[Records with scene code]

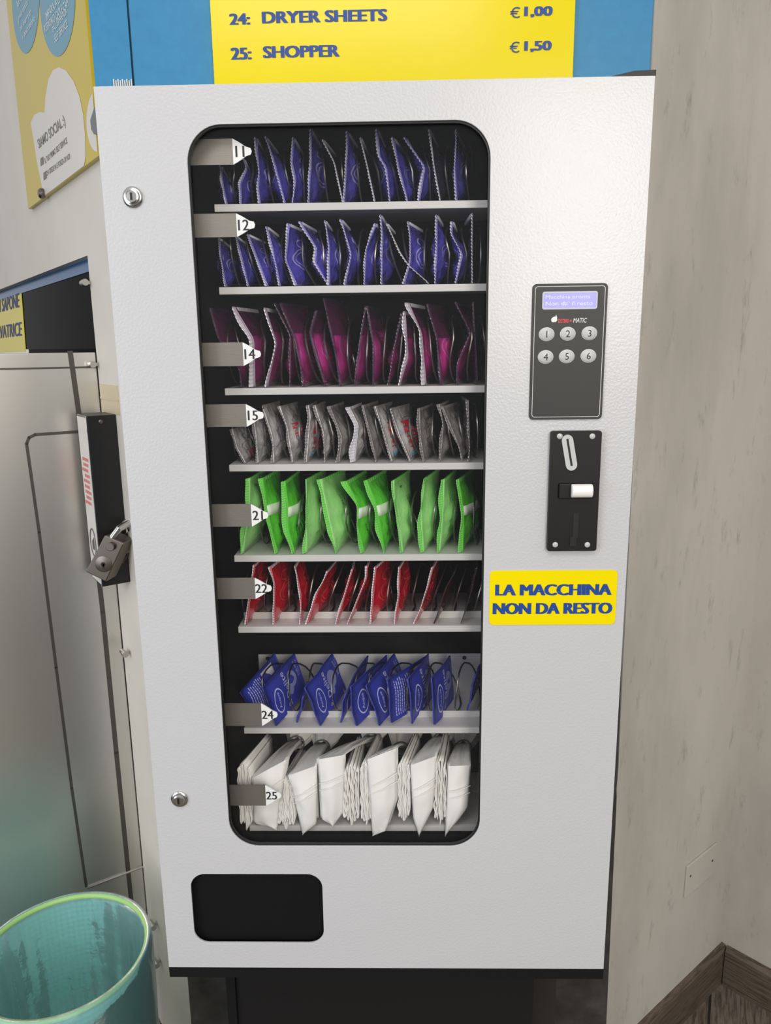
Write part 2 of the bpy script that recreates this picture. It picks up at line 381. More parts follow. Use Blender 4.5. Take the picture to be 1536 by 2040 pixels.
# chipped plaster edge of the right wall
rng = random.Random(11)
def baseboard(name, P, t, n, L):
    V = []; F = []; uv = []
    prof = [(0, 0), (.014, 0), (.014, .098), (.009, .108), (0, .11)]
    for i, s in enumerate((0, L)):
        for a, z in prof: V.append(P + t*s + n*a + UP*z); uv.append((s*2 + (7 if 'right' in name else 0), z*3))
    k = len(prof)
    F = [(i, i+1, k+i+1, k+i) for i in range(k-1)] + [tuple(range(k)), tuple(range(2*k-1, k-1, -1))]
    return struct(mesh(name, V, F, wood, None, False, uv))
baseboard('baseboard_right', B0, tb, nb, (KC-B0).length)
baseboard('baseboard_far_right', KC + nb*.016, tr_, nr, 2.1)
# blue wall panels above the machine
xs0, xs1 = at(213, 0, YC-.006).x, at(256, 60, YC-.006).x
mb = MB(); mb.box((xs0-.03, YC-.006, .55), (xs1, YC, 2.9)); struct(mb.build('trim_1', blue_panel))
mb = MB(); mb.box((at(262, 80, YC-.012).x, YC-.014, .55), (at(1298, 70, YC-.012).x, YC, 2.9)); struct(mb.build('trim_2', blue_panel, bevel=.001))
# ragged tape end under the narrow panel
mb = MB()
for k in range(9):
    p = at(226+k*4.4, 166, YC-.008); mb.box((p.x, YC-.009, p.z-.03), (p.x+.0018, YC-.0065, p.z+.006-.002*(k % 2)))
t_o = mb.build('adhesive_strip', mat('ragged_white_adhesive', rgb(214, 212, 206), .7)); tag(t_o, 'ragged white adhesive remnant at the foot of the narrow blue wall panel', 'tape')

# ------------------------------------------------------------ price sign
YSG = YC - .014
sg = thing('price_sign', 'yellow price board with blue lettering on the blue wall above the vending machine', 'sign', (at(780, 100, YSG).x, YSG, 1.9))
def sp_(px, py, d=0): return at(px, py, YSG-.010-d)
xl, xr = at(425, 80, YSG).x, at(1141, 80, YSG).x
V = []; F = []; N = 150; zt, zb_ = 2.6, 1.85
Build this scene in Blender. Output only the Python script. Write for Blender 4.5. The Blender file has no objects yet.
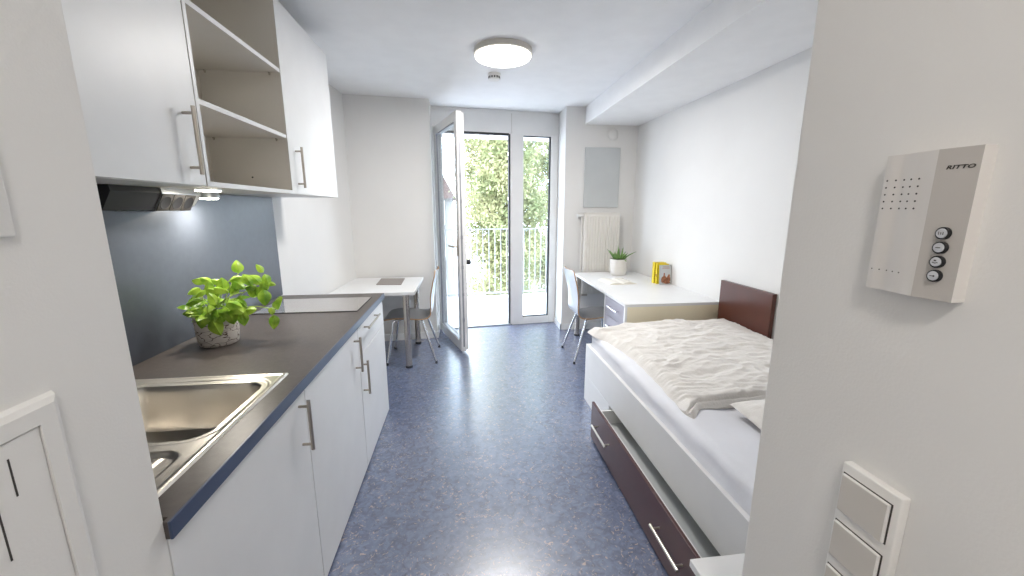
import bpy, bmesh, math, random
from mathutils import Vector, Matrix, noise
random.seed(7)
C = bpy.context.scene.collection
PI = math.pi
W = {}

# ------------------------------------------------------------------ materials
def mat(name, col, rough=.5, metal=0, spec=.5, bump=0, bscale=40, var=0, vscale=6, emit=None, estr=0, col2=None, coat=0, trans=0, det=4):
    m = bpy.data.materials.new(name); m.use_nodes = True
    nt = m.node_tree; b = nt.nodes['Principled BSDF']
    b.inputs['Base Color'].default_value = (*col, 1); b.inputs['Roughness'].default_value = rough
    b.inputs['Metallic'].default_value = metal; b.inputs['Specular IOR Level'].default_value = spec
    if coat: b.inputs['Coat Weight'].default_value = coat; b.inputs['Coat Roughness'].default_value = .05
    if trans: b.inputs['Transmission Weight'].default_value = trans
    tc = nt.nodes.new('ShaderNodeTexCoord')
    n = nt.nodes.new('ShaderNodeTexNoise'); n.inputs['Scale'].default_value = vscale; n.inputs['Detail'].default_value = det
    nt.links.new(tc.outputs['Object'], n.inputs['Vector'])
    r = nt.nodes.new('ShaderNodeValToRGB')
    c2 = col2 if col2 else tuple(c * (1 - max(var, .03)) for c in col)
    r.color_ramp.elements[0].position = .35; r.color_ramp.elements[1].position = .65
    r.color_ramp.elements[0].color = (*c2, 1); r.color_ramp.elements[1].color = (*col, 1)
    nt.links.new(n.outputs['Fac'], r.inputs['Fac']); nt.links.new(r.outputs['Color'], b.inputs['Base Color'])
    if bump:
        n2 = nt.nodes.new('ShaderNodeTexNoise'); n2.inputs['Scale'].default_value = bscale; n2.inputs['Detail'].default_value = 5
        nt.links.new(tc.outputs['Object'], n2.inputs['Vector'])
        bp = nt.nodes.new('ShaderNodeBump'); bp.inputs['Strength'].default_value = bump; bp.inputs['Distance'].default_value = .01
        nt.links.new(n2.outputs['Fac'], bp.inputs['Height']); nt.links.new(bp.outputs['Normal'], b.inputs['Normal'])
    if emit:
        b.inputs['Emission Color'].default_value = (*emit, 1); b.inputs['Emission Strength'].default_value = estr
    return m

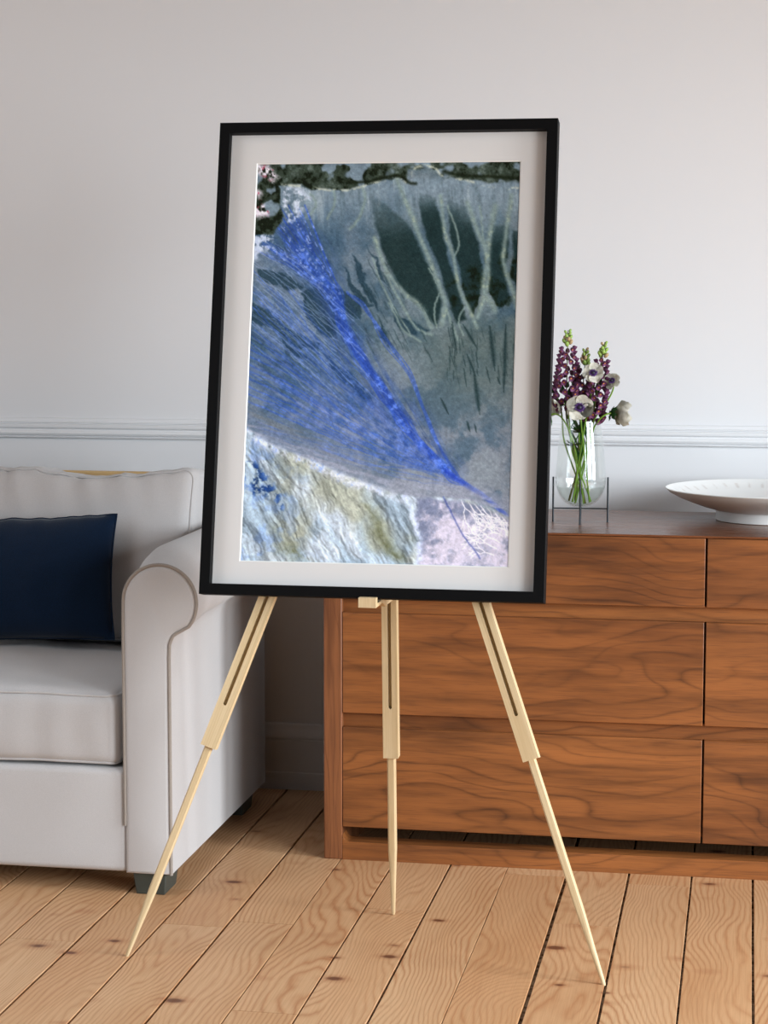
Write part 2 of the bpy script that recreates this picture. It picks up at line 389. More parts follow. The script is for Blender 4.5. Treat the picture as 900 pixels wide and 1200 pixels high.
# ------------------------------------------------------------------ sideboard
DX0, DX1, DY0, DY1, DZ = -0.9140, 0.748, 4.366, 4.855, 0.742
POST = 0.042
def make_sideboard():
    t = thing('sideboard', 'low walnut sideboard of drawers against the wall, behind the easel', 'sideboard', ((DX0 + DX1) / 2, (DY0 + DY1) / 2, 0))
    ox, oy = t.location.x, t.location.y
    def bx(*a): return box_bm(a[0] - ox, a[1] - ox, a[2] - oy, a[3] - oy, a[4], a[5])
    obj('top', bx(DX0, DX1, DY0 + .001, DY1, .7375, DZ), M['walnut_top'], t, bevel=.0012)
    for x0, x1 in ((DX0, DX0 + POST), (DX1 - POST, DX1)):
        obj('side_panel', bx(x0, x1, DY0, DY1, .0, .7370), M['walnut_z'], t, bevel=.003)
    # base rail with rounded inner corners to the posts
    xl, xr, z0, z1, r = DX0 + POST + .0004, DX1 - POST - .0004, 0.0, .0405, .016
    pts = [(xl, z0), (xr, z0), (xr, z1 + r)] + arc(xr - r, z1 + r, r, 0, -90, 6)[1:] + arc(xl + r, z1 + r, r, -90, -180, 6)
    bm = bmesh.new(); add_prism(bm, pts, lambda u, v: (u - ox, DY0 - oy + .0005, v), lambda u, v: (u - ox, DY0 + .05 - oy, v))
    obj('base_rail', bm, M['walnut_x'], t, bevel=.0025)
    obj('base_rail', bx(xl, xr, DY1 - .05, DY1 - .005, 0, .0770), M['walnut_x'], t, bevel=.0025)  # rear rail made tall to block light leaking in from behind
    for z0, z1 in ((.5555, .5895), (.2995, .3335)):
        zz0, zz1 = z0 + .0, z1
        pts = [(xl, zz0 - .010), (xl + .002, zz0 - .003), (xl + .008, zz0), (xr, zz0), (xr, zz1), (xl, zz1)]
        bm = bmesh.new(); add_prism(bm, pts, lambda u, v: (u - ox, DY0 + .016 - oy, v), lambda u, v: (u - ox, DY0 + .04 - oy, v))
        obj('rail', bm, M['walnut_x'], t)
    # dark inner box the drawers slide into
    bm = bmesh.new(); b = (DX0 + POST + .001, DX1 - POST - .001)
    add_box(bm, b[0] - ox, b[1] - ox, DY0 + .045 - oy, DY1 - .01 - oy, .078, .735)
    obj('carcass', bm, M['walnut_x'], t, smooth=False)
    cols = ((-.8712, -.0848), (-.0806, .7052))
    rows = ((.5880, .7365), (.3318, .5562), (.0745, .3003))
    for z0, z1 in rows:
        for x0, x1 in cols:
            cx, cz = (x0 + x1) / 2, (z0 + z1) / 2
            bm = box_bm(x0 - cx, x1 - cx, 0, .022, z0 - cz, z1 - cz)
            d = obj('drawer', bm, M['walnut_x'], t, bevel=.0014)
            d.location = (cx - ox, DY0 + .0008 - oy, cz)
    return t
make_sideboard()

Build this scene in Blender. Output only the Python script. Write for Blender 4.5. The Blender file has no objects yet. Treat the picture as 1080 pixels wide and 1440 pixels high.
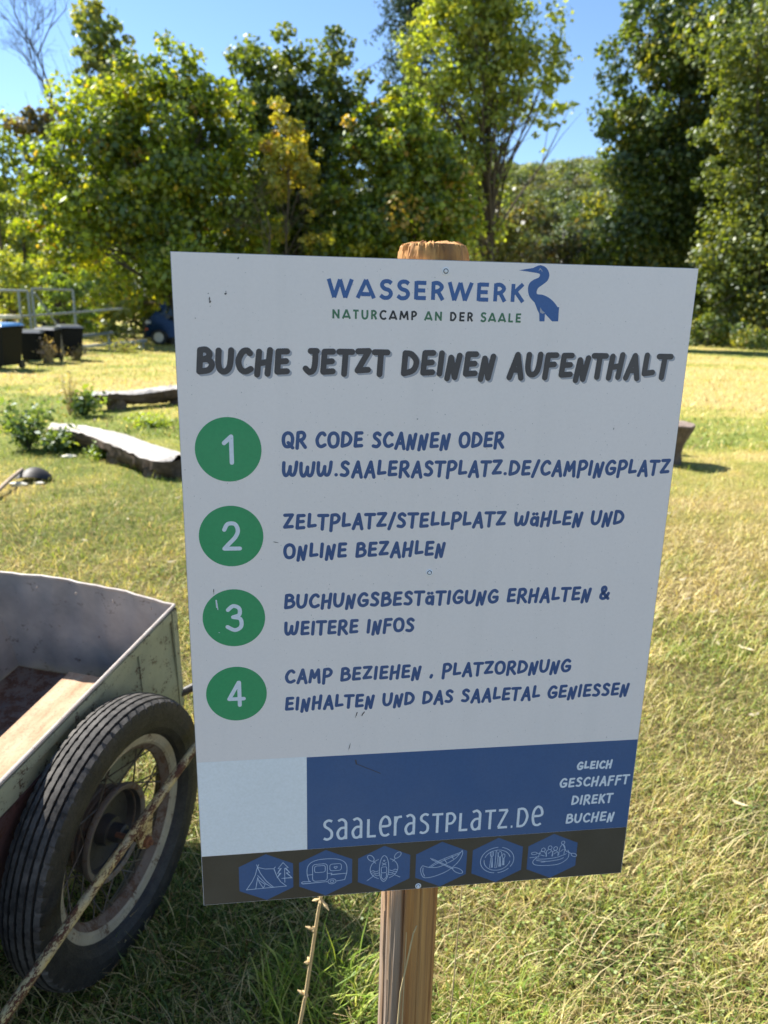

### DO THIS
Copy every line in the records above that contains the word "part".

### THE REPLY
Write part 2 of the bpy script that recreates this picture. It picks up at line 381. More parts follow. Use Blender 4.5. Take the picture to be 1536 by 2040 pixels.
Write part 2 of the bpy script that recreates this picture. It picks up at line 389. More parts follow. The script is for Blender 4.5. Treat the picture as 900 pixels wide and 1200 pixels high.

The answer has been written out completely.